With the ambition of a career in journalism, it was his undergraduate course in history and sociology at the University of Stellenbosch that eventually altered his study and career plans.

“For my masters in history I was approached to research the new area of sport history as the department had been gifted a massive archive of documentation on the Springboks tour that was found stored in a farm shed.

“It was only when I started going through all the articles, letters and correspondence that it became apparent what a huge event it was on so many levels, and that in South Africa we weren't fully aware of what the tour had meant for New Zealand.”

After spending two years researching the tour, Mr Potgieter decided to pursue a PhD exploring how the tour had been narrated by New Zealanders over 40 years, and he made the move to Dunedin with the support of Professor Doug Booth, previous Dean of the School of Physical Education, Sport & Exercise Sciences, whose research was well-known in the field.

“When I started my research here, I was utterly astonished at how far reaching this tour was in New Zealand, as virtually any Kiwi can tell you some story about either their or a family member's involvement in the anti- or pro-tour campaigns, and it had massive political, social, and cultural implications.”

What fascinated Mr Potgieter though was which 'parts' of the 1981 tour were consistently and selectively remembered, and in particular the predominant anti-racist and anti-apartheid aspects that remain the main narrative for which the event is remembered for today.

Mr Potgieter explains that this narrative was at complete odds with the accounts of those who participated in the anti-tour campaigns in 1981, and what they said they were battling against.

“Apartheid was a major factor in catalysing the tour protests, but anti-tour protestors treated it as more a critique of New Zealand society such as its imbedded and obscured racism, easily sanctioned violence, patriarchal masculinity reinforced through rugby culture, and a conservative government.

“However, the point is these broader ideas are no longer 'remembered' in the retelling of the 1981 tour.”

Mr Potgieter's research shows that how we recall the past is not static and that selective remembrances which reflect the nation in a positive light obscure the more unpalatable parts of our past. He says it's interesting to look at history and ask why we are looking at something a particular way and for what purpose.

“We have an event like 1981 but the way we write about it is constantly changing, so in effect while the past stays the same, how we recall that history is changing as we constantly evaluate it through the ideological lens of the present.”

Supervisor Dr Mark Falcous says the research sheds light on the complexities of how the past is remembered and contributes to debates regarding how New Zealanders like to see themselves.

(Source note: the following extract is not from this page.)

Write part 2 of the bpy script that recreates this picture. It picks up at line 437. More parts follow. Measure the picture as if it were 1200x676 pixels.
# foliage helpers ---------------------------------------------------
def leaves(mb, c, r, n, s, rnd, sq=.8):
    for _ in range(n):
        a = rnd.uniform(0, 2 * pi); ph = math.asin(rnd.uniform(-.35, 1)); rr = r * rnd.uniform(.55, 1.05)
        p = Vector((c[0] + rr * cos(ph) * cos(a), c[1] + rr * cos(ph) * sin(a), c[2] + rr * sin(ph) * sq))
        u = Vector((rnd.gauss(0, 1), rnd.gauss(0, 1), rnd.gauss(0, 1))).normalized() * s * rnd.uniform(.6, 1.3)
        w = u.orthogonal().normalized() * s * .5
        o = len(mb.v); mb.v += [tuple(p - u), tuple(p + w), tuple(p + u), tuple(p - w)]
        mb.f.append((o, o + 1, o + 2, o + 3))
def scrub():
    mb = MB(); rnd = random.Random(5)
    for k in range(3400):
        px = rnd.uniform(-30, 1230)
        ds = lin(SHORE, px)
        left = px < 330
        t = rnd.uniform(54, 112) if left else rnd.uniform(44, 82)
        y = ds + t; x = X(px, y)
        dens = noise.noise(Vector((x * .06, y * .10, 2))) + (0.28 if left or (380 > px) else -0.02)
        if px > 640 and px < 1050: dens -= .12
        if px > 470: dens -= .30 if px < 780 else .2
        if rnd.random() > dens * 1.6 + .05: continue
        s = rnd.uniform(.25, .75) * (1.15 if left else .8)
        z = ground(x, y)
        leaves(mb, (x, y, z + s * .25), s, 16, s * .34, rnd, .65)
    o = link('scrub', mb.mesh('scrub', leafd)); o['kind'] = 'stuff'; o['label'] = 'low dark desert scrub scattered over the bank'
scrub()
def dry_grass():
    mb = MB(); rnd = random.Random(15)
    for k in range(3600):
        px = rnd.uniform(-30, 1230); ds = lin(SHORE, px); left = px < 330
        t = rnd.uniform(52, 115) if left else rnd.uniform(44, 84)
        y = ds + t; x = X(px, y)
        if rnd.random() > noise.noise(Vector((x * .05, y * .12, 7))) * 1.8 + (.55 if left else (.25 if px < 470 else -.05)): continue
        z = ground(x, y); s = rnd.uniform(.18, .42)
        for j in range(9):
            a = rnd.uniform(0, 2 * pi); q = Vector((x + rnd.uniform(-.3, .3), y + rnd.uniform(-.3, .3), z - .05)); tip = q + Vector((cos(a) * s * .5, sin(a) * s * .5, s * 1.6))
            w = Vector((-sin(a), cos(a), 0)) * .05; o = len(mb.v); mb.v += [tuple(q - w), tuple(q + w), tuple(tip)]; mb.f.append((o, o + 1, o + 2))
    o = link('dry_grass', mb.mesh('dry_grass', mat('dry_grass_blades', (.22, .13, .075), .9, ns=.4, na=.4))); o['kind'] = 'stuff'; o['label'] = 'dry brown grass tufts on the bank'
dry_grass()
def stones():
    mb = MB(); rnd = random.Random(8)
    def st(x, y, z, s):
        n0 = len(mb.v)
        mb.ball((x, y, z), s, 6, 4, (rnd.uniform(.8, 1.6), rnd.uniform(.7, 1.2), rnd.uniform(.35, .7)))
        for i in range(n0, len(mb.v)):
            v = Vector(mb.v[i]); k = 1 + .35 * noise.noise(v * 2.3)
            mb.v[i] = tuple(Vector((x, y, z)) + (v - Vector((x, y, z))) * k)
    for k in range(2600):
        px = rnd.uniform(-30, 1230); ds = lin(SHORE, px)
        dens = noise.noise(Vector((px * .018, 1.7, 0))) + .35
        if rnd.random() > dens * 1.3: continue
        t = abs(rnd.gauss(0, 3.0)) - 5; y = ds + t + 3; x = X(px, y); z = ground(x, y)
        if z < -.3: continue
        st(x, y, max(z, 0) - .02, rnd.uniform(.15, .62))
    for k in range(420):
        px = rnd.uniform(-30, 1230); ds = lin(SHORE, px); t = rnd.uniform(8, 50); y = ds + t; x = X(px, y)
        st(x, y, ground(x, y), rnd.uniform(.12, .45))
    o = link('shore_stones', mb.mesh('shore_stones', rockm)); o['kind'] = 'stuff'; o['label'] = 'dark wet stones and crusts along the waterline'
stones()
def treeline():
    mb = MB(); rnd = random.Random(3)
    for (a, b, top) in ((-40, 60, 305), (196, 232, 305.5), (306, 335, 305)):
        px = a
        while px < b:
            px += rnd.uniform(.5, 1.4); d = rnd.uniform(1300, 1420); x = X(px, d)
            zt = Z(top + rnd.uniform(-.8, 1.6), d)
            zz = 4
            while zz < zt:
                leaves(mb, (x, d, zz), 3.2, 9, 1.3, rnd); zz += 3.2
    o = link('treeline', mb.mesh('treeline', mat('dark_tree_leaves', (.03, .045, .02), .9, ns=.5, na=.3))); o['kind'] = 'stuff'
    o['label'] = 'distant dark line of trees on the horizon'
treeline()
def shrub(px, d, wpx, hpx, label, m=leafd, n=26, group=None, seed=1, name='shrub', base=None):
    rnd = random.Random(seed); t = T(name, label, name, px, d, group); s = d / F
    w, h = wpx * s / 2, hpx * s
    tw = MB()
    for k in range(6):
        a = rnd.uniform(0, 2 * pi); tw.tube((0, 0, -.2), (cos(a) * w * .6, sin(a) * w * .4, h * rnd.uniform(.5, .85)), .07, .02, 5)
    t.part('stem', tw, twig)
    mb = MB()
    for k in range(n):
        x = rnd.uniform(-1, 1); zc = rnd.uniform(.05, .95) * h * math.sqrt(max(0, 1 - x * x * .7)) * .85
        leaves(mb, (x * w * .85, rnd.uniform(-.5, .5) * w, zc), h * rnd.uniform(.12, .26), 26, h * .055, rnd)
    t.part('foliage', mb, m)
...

“How the 1981 tour has been remembered has both changed and been highly selective, and that reveals several things including the shifting mythos surrounding the social role of rugby in New Zealand,” Dr Falcous says.

Mr Potgieter has now spent three years in Dunedin and says the sporting links between South Africa and New Zealand made the transition to live and study here an easy one to make.

Even after five years of studying the Springboks tour however, he is still not finished with the topic and is planning a follow-on book project to coincide with next year's 40th anniversary of the event.

Mr Potgieter says that although it was disappointing to have December's formal graduation ceremonies cancelled which meant his family was unable to watch the livestream from South Africa, the replacement events including the improvised march through campus exceeded his expectations.

“In a way, it was a fittingly unique ending to a very unique year. More than anything, though, it was a day of reflection as ten years of study came to a close. Much of the day was filled with sentimental reflection not only about the PhD research, but about the process that got me here.”